Franz Kafkas “Verwandlung” ist vor beinahe genau 100 Jahren erschienen. “Das Buch als Magazin” druckt im ersten Teil des Magazins den Originaltext von Gregor Samsas Odyssee ab, ergänzt mit Sidenotes, Anmerkungen, zusätzlichen Informationen. Im zweiten Teil findet sich dann der Journalismus. Die ersten Worte im zweiten Teil des Magazins gehören Elke Heidenreich, ihre Antwort auf die Frage, was man heutzutage aus Kafkas “Verwandlung” lernen kann, habe ich als so charmant und lesenswert empfunden, das ich sie hier gerne zitieren möchte:

“Ach, der Kafka!

Was ist über den nicht alles geschrieben worden, und was haben wir in den nicht alles schon hineininterpretiert.

Dabei ist die Sache doch ganz einfach: Da hat einer immer nur Angst. Angst vorm Vater, vor den Frauen, vor Mäusen, vorm Büro, ein Mann, über einen Meter achtzig groß, unter sechzig Kilo meist, was für ein armes banges kleines Hühnchen  und dann so eine riesige Fluchtfantasie im Kopf. […]

Erst heute Morgen, ein grauer Regentag, lag ich in meinem Bett und war in einen Käfer verwandelt. Ich lag auf dem Rücken, die kläglichen Beinchen gestreckt, alles tat mir weh, da war nur noch Panzer, und ich hatte keine Luste, aufzustehen und irgendwie zu funktionieren. Gregor Samsa, das ist mein Mann, dachte ich. Mein Käfer. Aber wir wissen ja, wie böse das endet, wenn man einfach nur Käfer sein und nicht mehr funktionieren will – sie schmeißen einen am Ende auf den Müll.

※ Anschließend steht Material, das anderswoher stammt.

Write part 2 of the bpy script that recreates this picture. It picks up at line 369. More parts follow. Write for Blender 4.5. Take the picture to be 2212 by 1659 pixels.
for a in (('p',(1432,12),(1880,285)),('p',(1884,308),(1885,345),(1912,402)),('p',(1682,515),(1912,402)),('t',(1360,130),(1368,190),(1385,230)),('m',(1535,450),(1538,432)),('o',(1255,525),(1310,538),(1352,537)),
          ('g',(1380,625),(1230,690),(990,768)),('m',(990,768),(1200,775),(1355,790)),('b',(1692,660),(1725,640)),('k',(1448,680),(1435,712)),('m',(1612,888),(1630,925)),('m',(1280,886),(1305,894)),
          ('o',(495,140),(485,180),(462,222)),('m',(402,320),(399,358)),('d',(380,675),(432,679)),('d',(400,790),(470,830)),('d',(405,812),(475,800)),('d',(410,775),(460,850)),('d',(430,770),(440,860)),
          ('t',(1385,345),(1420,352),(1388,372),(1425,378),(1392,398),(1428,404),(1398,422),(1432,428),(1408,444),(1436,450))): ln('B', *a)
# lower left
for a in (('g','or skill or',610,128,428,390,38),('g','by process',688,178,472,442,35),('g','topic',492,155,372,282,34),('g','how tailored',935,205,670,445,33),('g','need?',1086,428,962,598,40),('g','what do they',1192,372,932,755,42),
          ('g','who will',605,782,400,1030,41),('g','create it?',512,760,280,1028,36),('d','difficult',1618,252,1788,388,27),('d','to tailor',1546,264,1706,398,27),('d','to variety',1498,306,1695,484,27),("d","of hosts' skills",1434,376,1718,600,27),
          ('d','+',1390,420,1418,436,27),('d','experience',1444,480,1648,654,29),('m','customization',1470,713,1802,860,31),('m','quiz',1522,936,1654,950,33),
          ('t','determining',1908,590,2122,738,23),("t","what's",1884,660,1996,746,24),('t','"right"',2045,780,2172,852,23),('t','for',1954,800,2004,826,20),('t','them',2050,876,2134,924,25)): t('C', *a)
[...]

Also bin ich aufgestanden und habe diesen Text hier geschrieben. Ich bin zehn Zentimeter kleiner als Kafka und wiege dennoch zehn Kilo mehr, als er gewogen hat. Da hat man mehr Kraft. Da muss man nicht Käfer sein. Aber ich kann Gregor Samsa sehr gut verstehen. Nichts an dieser Geschichte ist geheimnisvoll. Alles ist wahr, und täglich sehe ich Käfer um mich herum verrotten. Ich halte noch durch. Noch.”

Es folgen Fotos von Gerald von Foris, einem Fotografen, der Gegenstände in der Wohnung seines pflegebedürftigen Vaters fotografiert und sich diesem Menschen auf diesem Weg zum ersten Mal annähert: “Was wissen wir von unseren Eltern und über die Vergänglichkeit? Wann müssen wir loslassen?” Als interessant und lesenswert habe ich auch den Beitrag des Schriftstellers Joey Goebel empfunden, der über Steven Kutscher schreibt, einen Amerikaner, der Insekten für Kinofilme dressiert. Am stärksten berührt hat mich der Text von Michèle Loetzner, die nach dem Tod ihrer Mutter nicht mehr ihre Wohnung verlässt: “Mit einem Mal wird die Wohnung ein Ring, in dem du allein gegen dich selbst kämpfst.”

Erfinder des Buchs als Magazins sind Joanna Swistowski und Peter Wagner, denen – wie ich finde – ein erfrischendes und unheimlich lesenswertes Magazin gelungen ist. Der Originaltext von Franz Kafka wird durch die zusätzlichen Informationen und Fotos aufgebrochen und liest sich dadurch beinahe schon wie eine Reportage aus unserer Gegenwart. Genau dies ist auch Ziel und Anspruch des Magazins: Texte und Klassiker der Vergangenheit, zu deren Lektüre man in der Schule gezwungen wurde, nicht nur zu entstauben, sondern auch mit unserem gegenwärtigen Leben zu verknüpfen. Die “Verwandlung” ist mittlerweile bereits 100 Jahre und doch gibt es auch für heutige Leser immer noch Anknüpfungspunkte.

“Das Buch als Magazin” ist ein mutiges und sicherlich auch gewagtes Projekt. Die zweite Ausgabe – mit Georg Büchners Woyzeck – ist für den Herbst dieses Jahres geplant und ich freue mich bereits jetzt darauf.